EWA SIEDLECKA: – Jak się pan czuje, kiedy Robert Bąkiewicz skanduje „Konstytucja”, zagłuszając przemówienia na prounijnym wiecu w Warszawie? A PiS i Trybunał Julii Przyłębskiej ogłaszają, że to oni bronią konstytucji – jej pierwszeństwa przed unijnym prawem?
ROBERT HOJDA: – Nie dziwi mnie to, znając cechy państwa faszystowskiego choćby według Umberto Eco. To właśnie faszyści, od których wzorce czerpie Bąkiewicz, zawsze posługiwali się wzniosłymi ideami, by osiągnąć własny cel. Podobnie jest z przejęciem idei powstania warszawskiego przez PiS, którego symbolika została sprowadzona do straganiarskiego stylu lub nadętego „cymbała brzmiącego” bez miłości do drugiego człowieka. Obóz władzy wykorzysta każde narzędzie, w tym także i tak już zszargany na własne życzenie Kościół, aby zrealizować swój plan przejęcia państwa prawa i zmiany go w nacjonalistyczne, ksenofobiczne i w końcu autorytarne państwo bezprawia i bez sprawiedliwości.

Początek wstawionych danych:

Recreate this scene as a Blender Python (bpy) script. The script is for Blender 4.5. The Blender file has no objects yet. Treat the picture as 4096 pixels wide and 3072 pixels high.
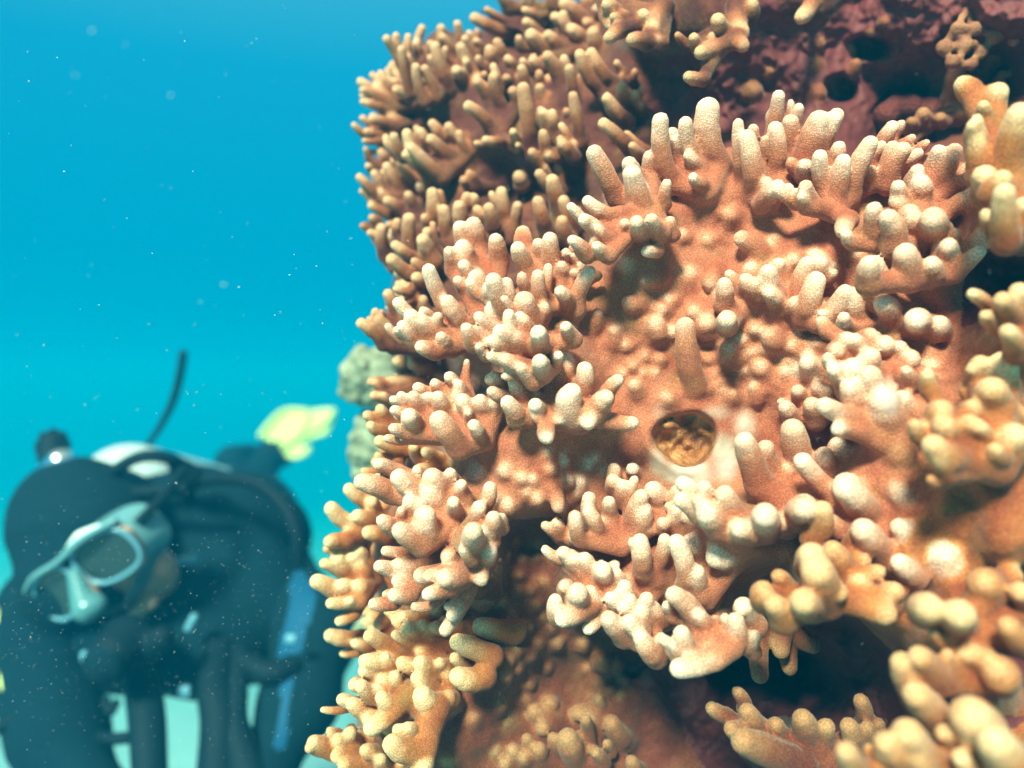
import bpy, bmesh, math, random
import numpy as np
from mathutils import Vector, Matrix

random.seed(7)
RNG = np.random.default_rng(11)
scene = bpy.context.scene
COL = scene.collection

# ------------------------------------------------------------------ camera
CAM_Z = 1.0
LENS, SENSOR = 28.0, 36.0
cam_data = bpy.data.cameras.new('camera')
cam = bpy.data.objects.new('camera', cam_data)
COL.objects.link(cam)
cam.location = (0, 0, CAM_Z)
cam.rotation_euler = (math.radians(90), 0, 0)
cam_data.lens = LENS
cam_data.sensor_width = SENSOR
cam_data.clip_start = 0.01
cam_data.clip_end = 300
cam_data.dof.use_dof = True
cam_data.dof.focus_distance = 0.43
cam_data.dof.aperture_fstop = 3.7
scene.camera = cam

# ------------------------------------------------------------------ light
SUN_DIR = Vector((-0.26, -0.74, 0.62)).normalized()     # from the scene towards the sun
SUN_EL = math.asin(SUN_DIR.z)
SUN_AZ = math.atan2(SUN_DIR.x, SUN_DIR.y)
world = bpy.data.worlds.new('World')
scene.world = world
world.use_nodes = True
wn, wl = world.node_tree.nodes, world.node_tree.links
wn.clear()
w_out = wn.new('ShaderNodeOutputWorld')
w_bg = wn.new('ShaderNodeBackground')
w_sky = wn.new('ShaderNodeTexSky')
w_sky.sky_type = 'NISHITA'
w_sky.sun_disc = False
w_sky.sun_elevation = SUN_EL
w_sky.sun_rotation = SUN_AZ
w_tc = wn.new('ShaderNodeTexCoord')
w_sep = wn.new('ShaderNodeSeparateXYZ')
wl.new(w_tc.outputs['Generated'], w_sep.inputs[0])
# open water: turquoise below, blue ahead, paler towards the surface
w_ramp = wn.new('ShaderNodeValToRGB')
w_map = wn.new('ShaderNodeMapRange')
w_map.inputs[1].default_value = -1.0
w_map.inputs[2].default_value = 1.0
wl.new(w_sep.outputs['Z'], w_map.inputs[0])
wl.new(w_map.outputs[0], w_ramp.inputs[0])
cr = w_ramp.color_ramp
cr.elements[0].position = 0.0; cr.elements[0].color = (0.10, 0.42, 0.45, 1)
cr.elements[1].position = 1.0; cr.elements[1].color = (0.75, 0.80, 0.78, 1)
for p, c in ((0.40, (0.010, 0.33, 0.42, 1)), (0.50, (0.000, 0.38, 0.59, 1)), (0.58, (0.000, 0.405, 0.665, 1)), (0.68, (0.010, 0.43, 0.72, 1)), (0.80, (0.16, 0.60, 0.80, 1))):
    e = cr.elements.new(p); e.color = c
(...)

O co chodzi z Tour de Konstytucja?
O obywatelskość, o edukację i integrację. O optymizm, energię. O tworzenie więzi. O budzenie Polski powiatowej – bo to ona jest solą ziemi. Gdy spojrzeć na nasz fanpage, to tam nie ma postów o tym, jak jest ciężko, że reżim nas gniecie. Tego mamy w bród wokoło. Nam chodzi o pozytywną energię. To ma być inny świat, bez nienawiści, wskazywania palcami, kogo wywalimy, z kim się rozliczymy. Ludzie jechali czasem 100 km, bo słyszeli o naszej atmosferze. Np. podchodzi do mnie facet, wielki jak dąb kierowca tira, i prosi o kilkanaście egzemplarzy konstytucji dla kumpli, po które przyjechał specjalnie ponad 100 km.
Dla mnie, który już szósty rok spędza „na ulicy”, jest ważne, na ile jesteśmy społeczeństwem obywatelskim, czyli wyedukowanym, przygotowanym, świadomym.